WNAM REPORT: Japan’s ruling Liberal Democratic Party (LDP) in a historic landslide victory secured more than a two-thirds majority in the House of Representatives in weekend snap elections, enabling Prime Minister Sanae Takaichi to push ahead with her conservative policy agenda, local media reported Monday.
The LDP and its coalition partner the Japan Innovation Party (JIP) won 354 seats in the 465-member lower house, setting the stage for Takaichi to stay on as prime minister after taking office last October, Kyodo news agency reported.
The LDP has also become the first party in postwar Japan to cross the two-thirds majority line of 310 seats in the lower house.
This means it can move toward amending the constitution and enact bills even if they are rejected by the House of Councilors, where the ruling coalition remains in a minority.
“We bear an extremely heavy responsibility to focus on steadily delivering on the campaign pledges we have made,” Takaichi told state broadcaster NHK.

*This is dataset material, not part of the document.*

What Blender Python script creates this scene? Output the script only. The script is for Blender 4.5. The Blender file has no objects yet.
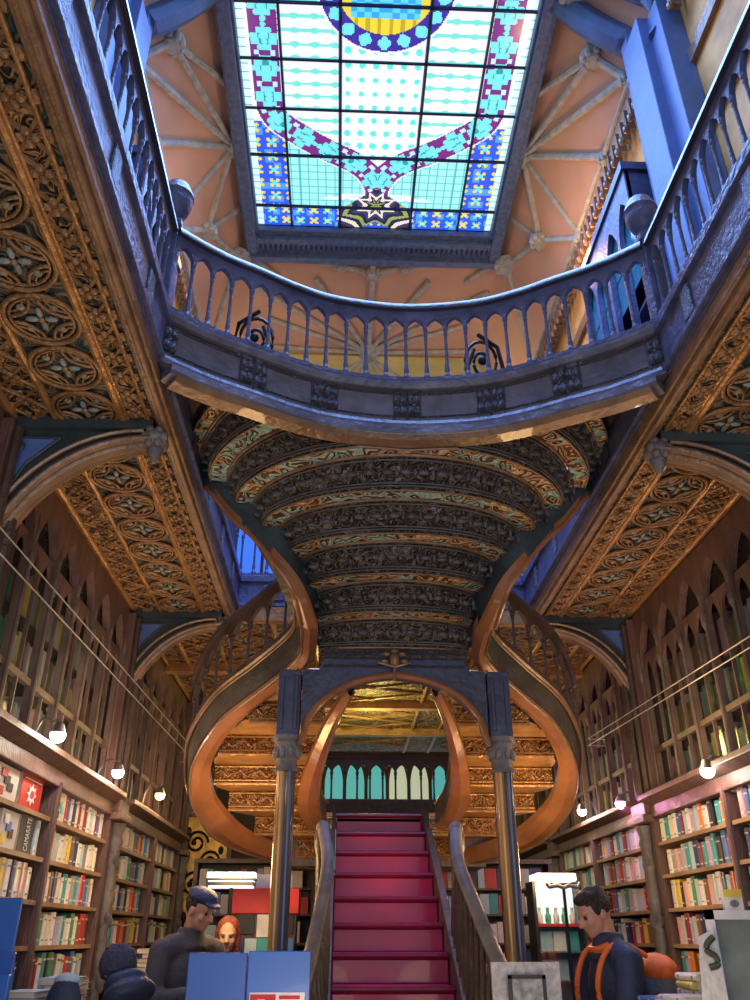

Opposition parties in total were only able to secure 111 seats compared to 230 in the previous house.
The election dealt a devastating blow to the newly launched major opposition Centrist Reform Alliance, whose seats fell sharply from 167 before the election to 49.
The development prompted the alliance’s co-leaders, Yoshihiko Noda and Tetsuo Saito, to hint at resigning over the outcome.
The JIP were only able to add two seats to its previous 34. The LDP and JIP did not coordinate their candidates in the election.
The Sanseito party, a populist group known for its “Japanese First” slogan, won 15 seats compared with two before the election, while Team Mirai secured its first seats in the lower house with 11.
Voter turnout stood at slightly over 56%, around 2 percentage points higher than the previous election.
Around 1,300 candidates contested for the 465 seats, with 289 elected from single-seat constituencies and 176 through proportional representation, where seats are allocated for parties based on votes received in 11 regional blocks across the country.